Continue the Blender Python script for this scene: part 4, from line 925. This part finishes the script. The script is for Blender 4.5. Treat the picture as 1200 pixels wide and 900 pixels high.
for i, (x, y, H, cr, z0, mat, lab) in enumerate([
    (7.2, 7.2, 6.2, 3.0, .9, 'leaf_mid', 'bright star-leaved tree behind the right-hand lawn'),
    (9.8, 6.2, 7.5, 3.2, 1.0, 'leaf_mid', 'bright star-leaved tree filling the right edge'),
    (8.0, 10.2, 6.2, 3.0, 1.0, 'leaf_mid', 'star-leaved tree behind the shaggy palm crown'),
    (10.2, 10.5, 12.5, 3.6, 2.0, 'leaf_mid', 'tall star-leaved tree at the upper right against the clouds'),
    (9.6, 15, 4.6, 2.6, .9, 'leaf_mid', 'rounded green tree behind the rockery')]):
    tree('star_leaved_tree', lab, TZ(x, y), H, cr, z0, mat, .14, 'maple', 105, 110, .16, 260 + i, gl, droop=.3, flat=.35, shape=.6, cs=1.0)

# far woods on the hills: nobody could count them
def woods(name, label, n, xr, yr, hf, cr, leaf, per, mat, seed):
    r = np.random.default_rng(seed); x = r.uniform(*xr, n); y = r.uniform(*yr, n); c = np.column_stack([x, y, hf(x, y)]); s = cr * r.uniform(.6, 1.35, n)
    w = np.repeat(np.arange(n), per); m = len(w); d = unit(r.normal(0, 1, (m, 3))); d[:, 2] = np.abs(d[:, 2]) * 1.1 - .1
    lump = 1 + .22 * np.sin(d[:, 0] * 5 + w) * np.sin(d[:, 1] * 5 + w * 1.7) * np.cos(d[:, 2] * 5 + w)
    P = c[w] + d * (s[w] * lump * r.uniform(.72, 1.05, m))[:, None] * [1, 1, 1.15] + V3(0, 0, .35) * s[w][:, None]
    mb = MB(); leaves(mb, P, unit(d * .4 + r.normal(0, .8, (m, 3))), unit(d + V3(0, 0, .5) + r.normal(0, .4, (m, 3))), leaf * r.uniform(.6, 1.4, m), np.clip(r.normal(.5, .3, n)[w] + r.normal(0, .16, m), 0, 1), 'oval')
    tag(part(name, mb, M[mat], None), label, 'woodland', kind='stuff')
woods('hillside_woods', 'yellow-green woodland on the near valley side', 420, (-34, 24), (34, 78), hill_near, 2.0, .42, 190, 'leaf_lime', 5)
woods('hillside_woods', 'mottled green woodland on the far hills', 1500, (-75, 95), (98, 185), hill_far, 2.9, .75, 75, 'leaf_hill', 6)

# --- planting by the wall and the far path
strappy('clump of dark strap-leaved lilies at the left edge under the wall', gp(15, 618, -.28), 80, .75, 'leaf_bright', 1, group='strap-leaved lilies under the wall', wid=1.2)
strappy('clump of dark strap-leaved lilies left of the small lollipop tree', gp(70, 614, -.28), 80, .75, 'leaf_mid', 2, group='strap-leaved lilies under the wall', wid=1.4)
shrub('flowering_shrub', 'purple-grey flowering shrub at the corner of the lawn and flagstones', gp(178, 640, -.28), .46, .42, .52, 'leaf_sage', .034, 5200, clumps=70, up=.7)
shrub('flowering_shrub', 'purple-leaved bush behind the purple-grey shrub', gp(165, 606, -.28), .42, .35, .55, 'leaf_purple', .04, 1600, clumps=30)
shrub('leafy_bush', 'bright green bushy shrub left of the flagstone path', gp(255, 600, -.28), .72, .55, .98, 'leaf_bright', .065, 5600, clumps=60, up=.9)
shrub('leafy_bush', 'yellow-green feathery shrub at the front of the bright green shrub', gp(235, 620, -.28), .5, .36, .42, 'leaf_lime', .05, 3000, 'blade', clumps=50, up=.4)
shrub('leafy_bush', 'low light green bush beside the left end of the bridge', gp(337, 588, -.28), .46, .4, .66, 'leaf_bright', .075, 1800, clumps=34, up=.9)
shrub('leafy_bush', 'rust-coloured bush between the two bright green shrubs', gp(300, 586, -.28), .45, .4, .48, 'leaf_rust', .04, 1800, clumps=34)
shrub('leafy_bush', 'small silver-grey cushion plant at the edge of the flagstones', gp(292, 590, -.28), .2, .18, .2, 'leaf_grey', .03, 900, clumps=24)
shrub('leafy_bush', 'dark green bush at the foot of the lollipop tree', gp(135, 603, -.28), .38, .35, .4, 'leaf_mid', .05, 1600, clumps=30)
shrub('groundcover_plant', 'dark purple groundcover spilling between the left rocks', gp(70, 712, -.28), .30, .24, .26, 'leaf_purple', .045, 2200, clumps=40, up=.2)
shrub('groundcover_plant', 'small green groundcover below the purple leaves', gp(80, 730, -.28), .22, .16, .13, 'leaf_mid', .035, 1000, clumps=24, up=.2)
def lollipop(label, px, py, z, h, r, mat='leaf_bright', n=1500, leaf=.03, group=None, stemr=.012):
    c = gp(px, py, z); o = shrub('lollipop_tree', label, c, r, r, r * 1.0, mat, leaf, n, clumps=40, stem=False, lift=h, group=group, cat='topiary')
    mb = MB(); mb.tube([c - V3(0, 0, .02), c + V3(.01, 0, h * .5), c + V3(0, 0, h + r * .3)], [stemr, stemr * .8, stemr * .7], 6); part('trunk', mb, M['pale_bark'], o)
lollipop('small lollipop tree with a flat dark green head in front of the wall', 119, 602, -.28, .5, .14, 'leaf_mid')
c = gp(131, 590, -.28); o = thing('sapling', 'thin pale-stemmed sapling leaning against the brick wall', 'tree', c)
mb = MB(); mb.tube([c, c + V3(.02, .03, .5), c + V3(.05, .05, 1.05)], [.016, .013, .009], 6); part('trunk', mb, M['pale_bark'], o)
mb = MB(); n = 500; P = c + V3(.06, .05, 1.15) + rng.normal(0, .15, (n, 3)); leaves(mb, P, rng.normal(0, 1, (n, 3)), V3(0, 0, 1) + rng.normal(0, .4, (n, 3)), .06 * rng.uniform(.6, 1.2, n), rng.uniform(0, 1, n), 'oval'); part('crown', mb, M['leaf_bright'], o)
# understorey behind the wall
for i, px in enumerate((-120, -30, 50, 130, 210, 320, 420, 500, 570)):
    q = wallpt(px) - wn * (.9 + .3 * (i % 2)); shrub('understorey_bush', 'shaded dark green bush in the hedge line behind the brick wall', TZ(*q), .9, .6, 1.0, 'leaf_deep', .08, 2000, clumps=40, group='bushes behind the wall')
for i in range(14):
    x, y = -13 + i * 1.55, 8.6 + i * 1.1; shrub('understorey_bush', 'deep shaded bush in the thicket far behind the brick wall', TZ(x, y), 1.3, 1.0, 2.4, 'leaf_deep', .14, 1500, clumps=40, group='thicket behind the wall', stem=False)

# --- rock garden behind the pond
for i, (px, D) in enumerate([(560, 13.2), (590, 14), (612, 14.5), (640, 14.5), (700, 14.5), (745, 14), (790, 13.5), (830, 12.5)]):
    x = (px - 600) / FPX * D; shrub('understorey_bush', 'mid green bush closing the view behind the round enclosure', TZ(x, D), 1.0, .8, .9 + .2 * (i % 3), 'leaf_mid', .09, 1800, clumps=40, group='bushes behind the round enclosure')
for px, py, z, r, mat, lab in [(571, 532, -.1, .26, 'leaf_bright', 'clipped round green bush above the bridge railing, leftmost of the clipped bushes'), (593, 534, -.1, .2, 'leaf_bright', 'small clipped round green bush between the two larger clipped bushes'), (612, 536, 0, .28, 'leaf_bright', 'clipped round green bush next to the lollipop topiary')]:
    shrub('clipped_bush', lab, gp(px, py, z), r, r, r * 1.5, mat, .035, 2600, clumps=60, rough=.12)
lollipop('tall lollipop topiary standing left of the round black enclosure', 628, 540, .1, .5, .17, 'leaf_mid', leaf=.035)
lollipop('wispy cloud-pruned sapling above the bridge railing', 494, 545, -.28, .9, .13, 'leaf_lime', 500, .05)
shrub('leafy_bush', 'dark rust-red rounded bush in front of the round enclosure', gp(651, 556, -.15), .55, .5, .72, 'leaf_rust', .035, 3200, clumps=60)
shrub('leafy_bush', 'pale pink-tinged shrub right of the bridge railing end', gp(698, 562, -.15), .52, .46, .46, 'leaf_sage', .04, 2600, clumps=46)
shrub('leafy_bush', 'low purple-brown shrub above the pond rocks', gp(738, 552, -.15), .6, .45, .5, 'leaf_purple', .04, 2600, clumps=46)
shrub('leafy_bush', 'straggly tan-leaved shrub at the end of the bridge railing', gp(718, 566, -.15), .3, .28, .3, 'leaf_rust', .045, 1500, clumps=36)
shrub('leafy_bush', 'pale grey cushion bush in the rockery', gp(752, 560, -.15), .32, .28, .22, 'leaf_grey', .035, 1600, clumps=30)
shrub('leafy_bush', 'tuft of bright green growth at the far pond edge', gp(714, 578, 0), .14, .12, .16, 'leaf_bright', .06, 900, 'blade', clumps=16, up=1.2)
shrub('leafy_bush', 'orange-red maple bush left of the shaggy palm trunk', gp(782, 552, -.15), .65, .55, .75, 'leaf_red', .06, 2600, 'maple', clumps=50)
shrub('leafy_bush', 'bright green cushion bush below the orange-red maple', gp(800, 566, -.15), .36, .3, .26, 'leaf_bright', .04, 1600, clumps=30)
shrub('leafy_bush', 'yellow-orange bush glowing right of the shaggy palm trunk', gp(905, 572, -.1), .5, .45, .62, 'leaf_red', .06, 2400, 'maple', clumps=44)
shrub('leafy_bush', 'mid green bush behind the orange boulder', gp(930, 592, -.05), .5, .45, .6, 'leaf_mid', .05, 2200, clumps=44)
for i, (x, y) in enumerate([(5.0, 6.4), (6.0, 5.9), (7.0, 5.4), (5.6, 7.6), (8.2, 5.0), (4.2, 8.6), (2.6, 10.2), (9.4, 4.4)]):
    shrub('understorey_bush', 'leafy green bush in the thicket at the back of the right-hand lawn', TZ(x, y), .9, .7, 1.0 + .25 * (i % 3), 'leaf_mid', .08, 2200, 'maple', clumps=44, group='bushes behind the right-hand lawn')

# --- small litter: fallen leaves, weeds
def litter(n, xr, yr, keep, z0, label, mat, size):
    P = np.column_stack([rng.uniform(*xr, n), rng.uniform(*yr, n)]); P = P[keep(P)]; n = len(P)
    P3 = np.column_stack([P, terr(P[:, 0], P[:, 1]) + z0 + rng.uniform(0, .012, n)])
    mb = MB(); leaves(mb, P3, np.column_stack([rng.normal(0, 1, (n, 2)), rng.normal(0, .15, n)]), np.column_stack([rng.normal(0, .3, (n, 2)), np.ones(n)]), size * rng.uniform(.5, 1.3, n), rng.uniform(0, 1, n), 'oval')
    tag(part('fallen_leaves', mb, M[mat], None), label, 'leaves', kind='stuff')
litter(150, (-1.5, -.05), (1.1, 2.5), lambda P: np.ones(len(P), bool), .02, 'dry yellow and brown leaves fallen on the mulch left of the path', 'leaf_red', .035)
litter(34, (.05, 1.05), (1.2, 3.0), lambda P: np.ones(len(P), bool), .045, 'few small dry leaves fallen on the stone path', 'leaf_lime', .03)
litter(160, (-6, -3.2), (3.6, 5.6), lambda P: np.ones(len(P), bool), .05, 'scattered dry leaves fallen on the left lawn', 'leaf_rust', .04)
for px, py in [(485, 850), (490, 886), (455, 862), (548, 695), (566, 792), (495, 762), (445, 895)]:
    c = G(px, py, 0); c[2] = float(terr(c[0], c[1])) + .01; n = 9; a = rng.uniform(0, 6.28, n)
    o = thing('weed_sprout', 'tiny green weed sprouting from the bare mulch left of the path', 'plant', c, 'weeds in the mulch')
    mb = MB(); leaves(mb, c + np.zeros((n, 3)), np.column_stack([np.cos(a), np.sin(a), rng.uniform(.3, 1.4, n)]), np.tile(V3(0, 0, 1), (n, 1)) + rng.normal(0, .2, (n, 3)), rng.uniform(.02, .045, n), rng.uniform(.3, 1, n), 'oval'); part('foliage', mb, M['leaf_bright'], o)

● Problem requirements: Print only the lines that run from the start of the listing to the line bearing "woods('hillside_woods', 'mottled green"; please keep the first line and that last one, exactly as they appear.

● Response to this task:
Continue the Blender Python script for this scene: part 4, from line 925. This part finishes the script. The script is for Blender 4.5. Treat the picture as 1200 pixels wide and 900 pixels high.
for i, (x, y, H, cr, z0, mat, lab) in enumerate([
    (7.2, 7.2, 6.2, 3.0, .9, 'leaf_mid', 'bright star-leaved tree behind the right-hand lawn'),
    (9.8, 6.2, 7.5, 3.2, 1.0, 'leaf_mid', 'bright star-leaved tree filling the right edge'),
    (8.0, 10.2, 6.2, 3.0, 1.0, 'leaf_mid', 'star-leaved tree behind the shaggy palm crown'),
    (10.2, 10.5, 12.5, 3.6, 2.0, 'leaf_mid', 'tall star-leaved tree at the upper right against the clouds'),
    (9.6, 15, 4.6, 2.6, .9, 'leaf_mid', 'rounded green tree behind the rockery')]):
    tree('star_leaved_tree', lab, TZ(x, y), H, cr, z0, mat, .14, 'maple', 105, 110, .16, 260 + i, gl, droop=.3, flat=.35, shape=.6, cs=1.0)

# far woods on the hills: nobody could count them
def woods(name, label, n, xr, yr, hf, cr, leaf, per, mat, seed):
    r = np.random.default_rng(seed); x = r.uniform(*xr, n); y = r.uniform(*yr, n); c = np.column_stack([x, y, hf(x, y)]); s = cr * r.uniform(.6, 1.35, n)
    w = np.repeat(np.arange(n), per); m = len(w); d = unit(r.normal(0, 1, (m, 3))); d[:, 2] = np.abs(d[:, 2]) * 1.1 - .1
    lump = 1 + .22 * np.sin(d[:, 0] * 5 + w) * np.sin(d[:, 1] * 5 + w * 1.7) * np.cos(d[:, 2] * 5 + w)
    P = c[w] + d * (s[w] * lump * r.uniform(.72, 1.05, m))[:, None] * [1, 1, 1.15] + V3(0, 0, .35) * s[w][:, None]
    mb = MB(); leaves(mb, P, unit(d * .4 + r.normal(0, .8, (m, 3))), unit(d + V3(0, 0, .5) + r.normal(0, .4, (m, 3))), leaf * r.uniform(.6, 1.4, m), np.clip(r.normal(.5, .3, n)[w] + r.normal(0, .16, m), 0, 1), 'oval')
    tag(part(name, mb, M[mat], None), label, 'woodland', kind='stuff')
woods('hillside_woods', 'yellow-green woodland on the near valley side', 420, (-34, 24), (34, 78), hill_near, 2.0, .42, 190, 'leaf_lime', 5)
woods('hillside_woods', 'mottled green woodland on the far hills', 1500, (-75, 95), (98, 185), hill_far, 2.9, .75, 75, 'leaf_hill', 6)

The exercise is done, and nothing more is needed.